A cada dia que passa, fico mais convencido de que há alguma coisa errada, muito errada com o Brasil de hoje. Praticamente todos os dias, acontece um ato de violência social por aí – da queima de ônibus na periferia a invasões de shopping centers; da transformação do Ceagesp de São Paulo em praça de guerra a barricadas erguidas nas estradas com pneus em chamas; de passeatas contra a Copa do Mundo a quebra-quebra generalizado na hora do rush. Se, algum dia, o tal do “homem cordial”, de que falava o historiador Sérgio Buarque de Holanda, realmente existiu, hoje ele não passa de uma lenda.
Diante dos acontecimentos dramáticos que se sucedem no país desde junho do ano passado, quando uma onda de manifestações levou milhões de pessoas às ruas, a impressão é de que o Brasil de hoje é um país em convulsão social, uma panela de pressão pronta para explodir pelo menor motivo a cada momento. De repente, é como se o Brasil precisasse de um grande movimento social para recolocar a Nação na trilha da tolerância com a diferença, de convivência pacífica e democrática entre os opostos.

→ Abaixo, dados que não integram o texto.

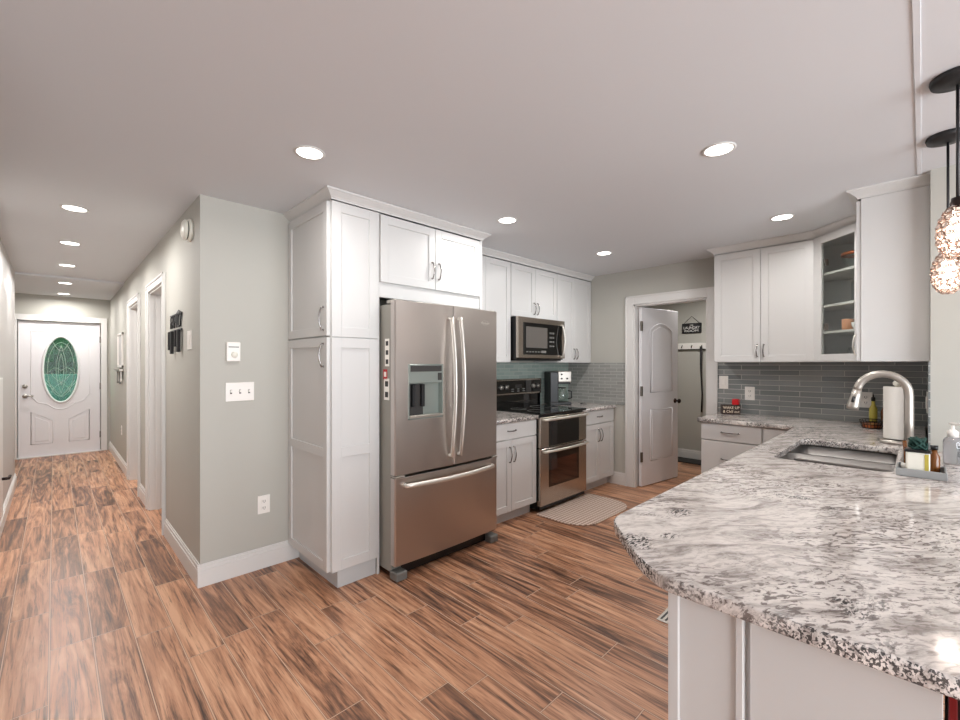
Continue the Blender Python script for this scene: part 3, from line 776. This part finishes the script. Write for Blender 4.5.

Hoje, tudo, absolutamente tudo, torna-se alvo de contestação e violência, principalmente por parte de grupelhos de ativistas radicais e de revolucionários intolerantes, quase todos de orientação marxista-leninista, que se dedicam dia e noite à causa. O pior é que, muitas vezes, contam com apoio de políticos de extrema esquerda e até mesmo com patrocínio oficial, como o Movimento dos Trabalhadores Sem-Terra (MST), conhecido por invadir fazendas legitimamente registradas em cartório e pregar o fim da propriedade privada no país.
Se a blogueira cubana, Yoani Sánchez vem ao Brasil para dar uma palestra, um grupo de xiitas pró-Cuba a impede de falar. Se a prefeitura do Rio de Janeiro aumenta as passagens de ônibus, mesmo que bem abaixo da inflação, logo surge um bando – o mesmo de sempre – para bagunçar o coreto. Ontem, em São Paulo, a atriz espanhola Angélica Liddell teve de interromper a sua performance, porque meia dúzia de ativistas subiu ao palco para protestar contra o uso de um cavalo na peça, embora o animal não fosse alvo, aparentemente, de maus-tratos. Será que o próximo passo será defender o fim do Jóquei Clube, por realizar corridas de cavalo?
Muita gente pode achar que tudo isso é normal, que é resultado da democracia que se instaurou no país com o fim do regime militar, em 1985. Eu não. Acredito que só uma sociedade doente, profundamente dividida em relação aos rumos do país, pode viver num ambiente assim. Só uma sociedade atordoada, que perdeu as referências de quais são os limites da civilização, do que é certo e errado, pode acreditar que isso é normal. Hoje, a vida nas grandes cidades do Brasil está se tornando cada vez mais perigosa e arriscada – e não só por causa do trânsito enlouquecido e da violência da bandidagem. Já não se pode sair de casa sem ouvir o noticiário para saber onde vai ser a "guerrilha urbana" do dia, para tentar não cruzar com ela. Preocupados com o noticiário, pais e mães ligam para seus filhos no meio do dia para saber se está tudo bem. A família do cinegrafista Santiago Ilídio Andrade, da Band, morto depois de ter sido atingido por um rojão num protesto, sabe o que isso significa melhor do que ninguém.
Não sei onde tudo isso vai dar, mas acredito que, se esse acirramento de ânimos continuar, dificilmente vai acabar bem. Do jeito que a coisa vai, desconfio que logo, logo, esse embate ganhará novos contornos. Em vez de os grupelhos de extrema esquerda resistirem à polícia, quando ela dá o ar de sua graça para proteger a população e o patrimônio público e privado do vandalismo, eles vão acabar enfrentando grupos rivais igualmente radicais, como acontecia nos anos 1930, quando comunistas e integralistas lutavam entre si, sem dar a mínima para a democracia -- e todos nós sabemos onde isso costuma acabar. Sinceramente, espero estar enganado. Ficarei até feliz com isso. Estou certo, porém, de que esse Brasil, marcado pelo radicalismo e pela violência social, não é o Brasil que sonhamos para nós, para os nossos filhos e para os nossos pais.